Özkök’ün yazısında Ermeni cemaatine yönelik, amacını aşan ve bir ölçüde gözdağı şekline bürünen kısımlar da var. Bunlar yazının çeşitli bölümlerine serpiştirilmiş.

Bir araya topladığımızda şöyle diyor Özkök: ‘Azınlık cemaatlerinin de devlete maraza çıkarmayacak kişilere yönelmesinde hem kendi huzurları hem de yaşadıkları bu ülkenin huzuru açısından yarar var...

Biz istediğimizi yaparız mantığı ile cemaatin devletle ilişkilerinde kapanması zor yaralar açacak bir tutum üzerinde ısrar edilmemeli...’

Bu cemaat yirmi yıldan fazla süredir iç içe yaşadığı ve kendi içinden yetiştirdiği bir ruhanisine bu ülkeye zarar getirecek eğitimi veya terbiyeyi verecek kadar gaflet ve dalalet içinde olabilir mi? Ayrıca ‘Maraza çıkaracak kişi’ tanımlaması da erken ve haksız bir falcılıktır.
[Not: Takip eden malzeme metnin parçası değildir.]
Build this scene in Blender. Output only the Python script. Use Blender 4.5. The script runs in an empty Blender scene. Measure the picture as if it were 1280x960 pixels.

Mutafyan ve Sıvacıyan başpiskoposlar dışında üçüncü bir yol, üçüncü bir şahıs öneriyor Özkök. Neyi değiştirecektir bu? Cemaat
yıllardır birlikte yaşadığı iki ruhanisi yerine, yurtdışından bir başka kişi üstünde uzlaşırsa, cemaat ya da devlet muhtemel sorunlar açısından kendini daha mı güvenilir bir konumda görecektir?”

Bu satırlar Hrant Dink’e ait.

Dileyen, Tuba Çandar’ın büyük bir emekle hazırladığı etkileyici çalışması “Hrant”ın 376 ve 377’nci sayfalarında tekrar okuyabilir.

Nedir, bu yazının anlamı.

Ermeni Cemaati, dini liderini seçecektir.

Devlet, ortadaki iki adaydan da memnun değildir ve seçimi manipule etmeye çalışır.

Nasıl mı yapar bunu?

Ertuğrul Özkök’e yazı sipariş ederek, elindeki raporları servis ederek.

Ertuğrul Özkök de bu görevi sorgulamadan yerine getirir.

Meğerse Hürriyet Yayın Yönetmeni’nin görev tanımı içinde Ermeni Cemaati’ni yola getirmek, kimi ruhani lider seçeceklerine müdahale etmek de varmış.

Özkök nasıl yerine getiriyor bu görevini?

Şu satırlarla:

“Azınlık cemaatlerinin de devlete maraza çıkarmayacak kişilere yönelmesinde hem kendi huzurları hem de yaşadıkları bu ülkenin huzuru açısından yarar var...

Biz istediğimizi yaparız mantığı ile cemaatin devletle ilişkilerinde kapanması zor yaralar açacak bir tutum üzerinde ısrar edilmemeli...”

Tehdidin hedefi kim?

Ermeni Cemaati...

Yani 1915’te bu topraklardan silinip atılan cemaat.

Gazeteci devletin sopasını kullanıp cemaati tehdit ediyor, “Yanlış adam seçmeyin, huzurunuz kaçar” demeye getiriyor.

Ermenilerin huzurunun kaçmasının ne olduğunu artık herkes biliyor.

Bütün bu arşiv ortada duruyor, yazılarla, manşetlerle.

Şikayetinize gelince...

Biz de kediye kedi deriz, devlet adına azınlık gruplarını tehdit edene de faşist.

- Tuba Çandar, Hrant... Everest Yayınları, 2010.